Spink are delighted to announce the auction dates for the remarkable and historic Nicholas Rhodes Collection. The collection features a number of extremely rare items, some of which are expected to reach record prices.

Nicholas Rhodes built a collection of coins, banknotes and stamps concentrated on the core areas of Tibet, Assam and Nepal.  The first part of this extensive collection, the Tibetan coins, will be auctioned by Spink in Hong Kong on 21st August 2013. The collection contains many rare coins previously unknown in private or museum collections. Many different die-types and varieties of great academic value are also being offered at lower prices, with 556 lots to choose from.

Nicholas Rhodes was a founding member and Secretary General of the Oriental Numismatic Society. His collection was a life-long interest for him and is universally acknowledged as being one of the best in the world. Nicholas's reputation as an author and scholar, his close relationship with British Museum and other respected numismatic associations, gives his collection an unquestionable authenticity.  This unrivalled provenance will add value to any coins purchased.



Above: Sino-Tibetan, Chia Ching (1796-1820), 1-Sho, year 2.
In 1792/3, four denominations of coins were struck with the intention that these would replace the Nepalese Mohars that previously circulated in Tibet. However, the smaller denominations were not popular with Tibetan traders and they were later replaced with the Sho of 3.8g. The Rhodes collection contains several of these rare low-denomination coins, but the 1-Sho of year 2 of Chia Ching is one of the scarcest coins of the series; the finest of three known examples.
Est: US $10,000-$15,000



Above: Tibet, 10-Tam pattern.
Spink is also proud to be offering this noteworthy Tibetan coin issued in the time of the 13th Dalai Lama, undated (c.1910).  Following independence the Tibetan Government started producing a large selection of silver and copper coins. This beautiful and rare coin was issued as a pattern for this series.
Ex. Gabrisch Collection, 2005
Est: US $12,000-$20,000



Above: Tibet, 10-Tam pattern, 12.26g. Undated, but issued c.1928-30. Ex. Halpert Collection, Spink, 2000
From 1912 Tibetan coins usually feature a mythical beast know in Tibet as a Seng-ge. It represents the snowy ranges and glaciers of Tibet. The full name (seng-ge dka-rpo g.yu ral can) translates as "white lion(ess) with a turquoise mane." It symbolises power and strength and served as a unifying symbol for Tibetans during the modern era. In August Spink will be offering this eye-catching Tibetan coin, on which the depiction of the Seng-ge is particularly striking.
Est: US $10,000-$12,000



Above: Tibet, Gold 20 Tam Srang, 15-55 (1918).
This denomination was only issued between 1918-21 and was struck in the Serkhang mint which was located near Norbulingka, the summer residence of the Dalai Lamas. One of the most desirable coins of the Tibetan series, year 55 is the rarest.
Est: US $10,000-$15,000



Above: Tibet, Sri Mangalam Tangka, 5.36g. Issued in the time of the 8th Dalai Lama, undated (1763/4 or 1785).
Named for its obverse inscription, Sri mangalam, which indicates good luck in Sanskrit. The reverse reads dga'ldan phyo (gs) las rnam par rgyal ba (Gaden (palace) completely victorious in all directions). This refers to the form of Tibetan Government established after 1642 when Gusri Khan, a Mongol prince, led an invasion of Tibet at the head of a band of supporters of the Gelugpa sect, and established the Dalai Lama of the day, Ngawang Lobzang Gyatso, as the de facto  ruler of Tibet.
Est: US $4,000-$5,000

Commenting on this unique collection, Spink coin specialist Barbara Mears said: "this is likely to be a once-in-a-lifetime opportunity for coin collectors and those interested in Oriental art to buy such good examples of original coins from this enigmatic and special place. Tibet has not issued its own currency for over sixty years.
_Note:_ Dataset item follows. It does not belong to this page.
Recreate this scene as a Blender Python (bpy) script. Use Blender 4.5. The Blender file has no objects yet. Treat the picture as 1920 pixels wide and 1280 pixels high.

"Even before this the quantity of coins struck for most issues was very small, so this is an ideal area to buy into. However, one only has to see the coins to appreciate that monetary considerations were secondary to the creators of this currency. Many of the coins are minor works of art in their own right, with iconography and legends in perfect accord, each having a significant meaning to every Tibetan. With beautiful and precious coins to fit every budget, who could resist?"

There will be a special preview afternoon and evening reception where the Nicholas Rhodes Collection may be viewed at Spink's London showroom on Thursday 1st August 2013. Coins of Tibet may be viewed in London (by appointment only) in early August, or on the 19th and 20th of August 2013 in Hong Kong.